The liquidators also accuse Ncube of using Mwakurudza to conceal the flow of monies he unlawfully misappropriated from UPL to evade the company’s creditors, with their relationship enabling him to do so without the need for any paper trail beyond payments and withdrawals.

They allege that Mwakurudza committed several acts of insolvency and that between December 2017 and January 2022 she made payments from her bank account exceeding R43m.

In her defence, she did not dispute that the payments were made but insisted that they were made before UPL was liquidated, and that no creditors had claimed against her.

However, Judge Manoim concluded that the payments must have been dispositions made in contravention of the Insolvency Act, which states that a debtor commits an act of insolvency by making or attempting to make any disposition of any of their property which has, or would have, the effect of prejudicing creditors or preferring one creditor above another.

He found that the R43m that was disbursed from her bank account which would constitute a self-standing ground of insolvency in terms of the Insolvency Act.

The judge noted that her assets were valued at R25m while her liabilities exceeded R34.7m and she had outstanding debt of a bond on her property.

The liquidators also argued that Mwakurudza’s sequestration will advantage creditors as she owned unencumbered properties valued at R19m whose proceeds could be distributed to creditors.

Mwakurudza was found by liquidators to have received over R34.7m through intermediaries into her FNB bank account.

She was paid about R20.7m by Applemed UK, nearly R10.3m by Ncube and another R1.7m to Applemed SA.

Mwakurudza told the court she was an innocent scapegoat for Ncube’s fraudulent design, and that due to their relationship she was taken advantage of, was a junior player acting under orders and asked no questions.

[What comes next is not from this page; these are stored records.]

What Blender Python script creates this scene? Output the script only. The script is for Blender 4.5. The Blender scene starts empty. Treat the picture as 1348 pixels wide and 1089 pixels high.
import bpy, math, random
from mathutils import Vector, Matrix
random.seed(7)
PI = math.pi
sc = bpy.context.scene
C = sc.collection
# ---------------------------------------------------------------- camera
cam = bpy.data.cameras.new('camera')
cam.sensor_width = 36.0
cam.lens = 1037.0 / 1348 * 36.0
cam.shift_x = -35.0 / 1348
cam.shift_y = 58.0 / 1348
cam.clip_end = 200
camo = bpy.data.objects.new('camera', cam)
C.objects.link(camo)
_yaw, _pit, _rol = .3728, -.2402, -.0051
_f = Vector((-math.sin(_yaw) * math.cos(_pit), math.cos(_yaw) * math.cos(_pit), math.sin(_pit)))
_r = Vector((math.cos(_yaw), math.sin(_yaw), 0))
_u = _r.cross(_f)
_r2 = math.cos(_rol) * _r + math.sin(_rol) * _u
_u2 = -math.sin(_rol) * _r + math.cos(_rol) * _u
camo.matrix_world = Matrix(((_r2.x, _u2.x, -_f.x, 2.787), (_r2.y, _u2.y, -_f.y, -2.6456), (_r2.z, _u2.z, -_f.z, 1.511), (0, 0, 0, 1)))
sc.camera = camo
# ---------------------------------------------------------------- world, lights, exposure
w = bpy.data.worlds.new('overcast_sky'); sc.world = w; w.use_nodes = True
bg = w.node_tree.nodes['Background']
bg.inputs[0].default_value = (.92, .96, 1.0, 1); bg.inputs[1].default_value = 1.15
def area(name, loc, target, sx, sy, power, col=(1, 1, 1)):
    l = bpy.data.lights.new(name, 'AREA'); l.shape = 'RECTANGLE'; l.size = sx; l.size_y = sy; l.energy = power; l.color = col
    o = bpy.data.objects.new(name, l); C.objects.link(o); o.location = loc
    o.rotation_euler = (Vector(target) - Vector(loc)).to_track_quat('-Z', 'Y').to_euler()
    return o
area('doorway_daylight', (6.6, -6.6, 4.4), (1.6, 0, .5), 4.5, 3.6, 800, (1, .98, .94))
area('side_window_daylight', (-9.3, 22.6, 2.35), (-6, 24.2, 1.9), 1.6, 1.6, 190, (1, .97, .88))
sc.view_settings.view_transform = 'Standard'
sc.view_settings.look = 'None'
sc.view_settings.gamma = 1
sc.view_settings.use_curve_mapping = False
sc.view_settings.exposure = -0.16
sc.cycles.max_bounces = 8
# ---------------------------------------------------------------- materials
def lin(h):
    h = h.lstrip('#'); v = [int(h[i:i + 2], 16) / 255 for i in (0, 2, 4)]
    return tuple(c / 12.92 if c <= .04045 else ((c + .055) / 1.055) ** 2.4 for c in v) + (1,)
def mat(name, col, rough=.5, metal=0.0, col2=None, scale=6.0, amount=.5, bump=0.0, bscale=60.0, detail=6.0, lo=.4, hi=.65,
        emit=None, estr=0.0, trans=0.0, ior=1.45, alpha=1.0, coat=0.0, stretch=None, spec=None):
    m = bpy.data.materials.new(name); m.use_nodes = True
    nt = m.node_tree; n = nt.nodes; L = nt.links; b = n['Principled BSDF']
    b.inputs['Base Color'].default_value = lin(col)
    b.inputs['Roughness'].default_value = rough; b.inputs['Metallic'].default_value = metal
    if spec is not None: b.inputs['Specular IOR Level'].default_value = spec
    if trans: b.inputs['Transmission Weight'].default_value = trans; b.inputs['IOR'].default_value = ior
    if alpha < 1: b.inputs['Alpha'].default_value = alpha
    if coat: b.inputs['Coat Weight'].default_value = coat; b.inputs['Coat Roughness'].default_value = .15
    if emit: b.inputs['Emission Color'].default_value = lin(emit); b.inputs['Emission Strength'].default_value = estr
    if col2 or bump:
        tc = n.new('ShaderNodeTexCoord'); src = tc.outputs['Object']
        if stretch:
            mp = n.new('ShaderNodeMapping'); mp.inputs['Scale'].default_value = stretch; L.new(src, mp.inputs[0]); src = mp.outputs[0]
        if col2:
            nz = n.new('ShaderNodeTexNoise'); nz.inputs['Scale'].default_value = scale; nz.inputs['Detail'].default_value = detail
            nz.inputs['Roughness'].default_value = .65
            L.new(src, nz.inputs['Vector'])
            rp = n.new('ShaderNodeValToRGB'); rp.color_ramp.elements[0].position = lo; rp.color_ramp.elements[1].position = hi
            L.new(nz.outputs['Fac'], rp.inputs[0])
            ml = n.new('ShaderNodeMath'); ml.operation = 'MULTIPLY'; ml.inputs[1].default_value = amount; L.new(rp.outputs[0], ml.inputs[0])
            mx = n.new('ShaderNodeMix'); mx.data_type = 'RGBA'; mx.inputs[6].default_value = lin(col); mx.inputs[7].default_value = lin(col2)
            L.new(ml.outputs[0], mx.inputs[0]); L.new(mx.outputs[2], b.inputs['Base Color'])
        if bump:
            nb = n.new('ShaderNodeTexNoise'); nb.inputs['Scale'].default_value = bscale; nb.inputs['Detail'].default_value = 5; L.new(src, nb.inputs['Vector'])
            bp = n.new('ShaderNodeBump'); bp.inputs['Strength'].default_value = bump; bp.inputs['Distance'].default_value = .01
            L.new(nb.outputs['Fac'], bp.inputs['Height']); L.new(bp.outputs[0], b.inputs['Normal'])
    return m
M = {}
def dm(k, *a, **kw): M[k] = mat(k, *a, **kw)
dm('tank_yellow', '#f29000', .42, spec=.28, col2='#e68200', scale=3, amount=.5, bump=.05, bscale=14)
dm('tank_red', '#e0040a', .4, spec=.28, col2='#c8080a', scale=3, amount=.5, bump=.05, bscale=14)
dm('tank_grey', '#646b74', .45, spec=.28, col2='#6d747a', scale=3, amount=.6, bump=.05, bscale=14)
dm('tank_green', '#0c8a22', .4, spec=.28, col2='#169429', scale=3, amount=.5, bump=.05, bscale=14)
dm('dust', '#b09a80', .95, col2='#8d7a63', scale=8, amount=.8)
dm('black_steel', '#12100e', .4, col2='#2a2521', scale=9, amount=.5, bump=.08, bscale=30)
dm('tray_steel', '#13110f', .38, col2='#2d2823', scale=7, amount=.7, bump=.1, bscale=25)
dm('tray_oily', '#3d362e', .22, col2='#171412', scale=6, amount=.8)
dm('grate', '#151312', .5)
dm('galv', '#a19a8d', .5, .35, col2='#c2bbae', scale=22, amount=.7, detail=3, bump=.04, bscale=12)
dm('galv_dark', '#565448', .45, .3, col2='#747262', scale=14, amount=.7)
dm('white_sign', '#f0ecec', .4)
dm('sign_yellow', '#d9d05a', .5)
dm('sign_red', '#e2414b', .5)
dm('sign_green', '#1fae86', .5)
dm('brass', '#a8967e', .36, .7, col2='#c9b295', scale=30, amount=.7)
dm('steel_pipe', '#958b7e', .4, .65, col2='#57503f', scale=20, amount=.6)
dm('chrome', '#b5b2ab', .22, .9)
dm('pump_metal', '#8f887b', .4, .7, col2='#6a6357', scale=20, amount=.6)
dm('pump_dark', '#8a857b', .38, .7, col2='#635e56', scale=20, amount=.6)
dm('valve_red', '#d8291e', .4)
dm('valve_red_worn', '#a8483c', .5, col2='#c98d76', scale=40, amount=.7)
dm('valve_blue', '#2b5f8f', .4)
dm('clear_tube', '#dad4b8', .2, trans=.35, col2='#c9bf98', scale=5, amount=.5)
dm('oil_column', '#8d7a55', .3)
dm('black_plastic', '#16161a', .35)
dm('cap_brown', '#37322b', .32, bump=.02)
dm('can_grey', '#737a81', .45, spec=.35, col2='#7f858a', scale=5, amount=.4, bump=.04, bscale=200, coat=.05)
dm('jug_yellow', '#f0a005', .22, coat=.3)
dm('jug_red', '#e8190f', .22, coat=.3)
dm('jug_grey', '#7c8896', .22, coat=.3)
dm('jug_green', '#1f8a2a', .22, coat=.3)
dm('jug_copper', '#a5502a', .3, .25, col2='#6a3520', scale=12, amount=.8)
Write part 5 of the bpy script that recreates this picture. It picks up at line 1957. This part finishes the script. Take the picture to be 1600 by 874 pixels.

She did not contest that her lover misappropriated moneys from UPL but disputed that she was a partner in a fraudulent enterprise and believed the application for sequestration was unfounded.

“I did not know that the primary source of the income was from the applicant (UPL) as I never ran financial interest (sic) of Mr. Zweli Ncube. I did not play any pivotal role as I was never a director or shareholder of the applicant,” she explained.

Mwakurudza maintained that she did not know that the money originated from UPL and that Ncube never discussed with her how he made payments, and she did not know that the funds were fraudulently obtained.

In addition, according to Mwakurudza, Applemed SA was a legitimate company working on UPL’s behalf dealing with candidate compliance and customer service.

”There is a justifiable basis for the receipt of the funds, the liquidators are desperately looking for the money and they have targeted me with no factual and legal basis to do so. There is no shred of evidence that I colluded with Mr. Ncube to defraud anybody, I was never and I am not joint wrong- doer,” she added.

Mwakurudza’s lawyer Tafara Mukwani told the Sunday Independent that his client would be appealing Judge Manoim’s ruling.

”It was never money from fraudulent scheme, it’s a business that was run. Like me I am Mukwani Attorneys I am running a business, as I’m running a business I don’t pay my taxes, I open a consultant firm somewhere that helps me to do my job I don’t pay my taxes properly, VAT and everything then I get sequestrated as Mukwani Attorneys,” he explained.

Mukwani continued: “During the time that I was trading I made, say, R200 000 and in that R200 000, R50 000 was supposed to go to the tax authorities so that’s what we are fighting with the judge: how do you know that this money is part of fraud or it’s not part of fraud? It’s a very big issue”.

Mukwani said Mwakurudza was against publicity as it may damage her children and parents.

"We do hope the appeal will unveil the truths that were ignored by the judge," he said.

Mukwani added: "So the client is not willing to do any interview neither herself nor ourselves. We take instructions from (the) client".

Judge Manoim issued a rule nisi (interim order) on December 14 calling upon Mwakurudza and any interested parties to show cause, if any, to the high court on a date to be advised by the registrar, why her estate should not be placed under final sequestration and the costs of UPL’s application not be costs in the administration of her insolvent estate.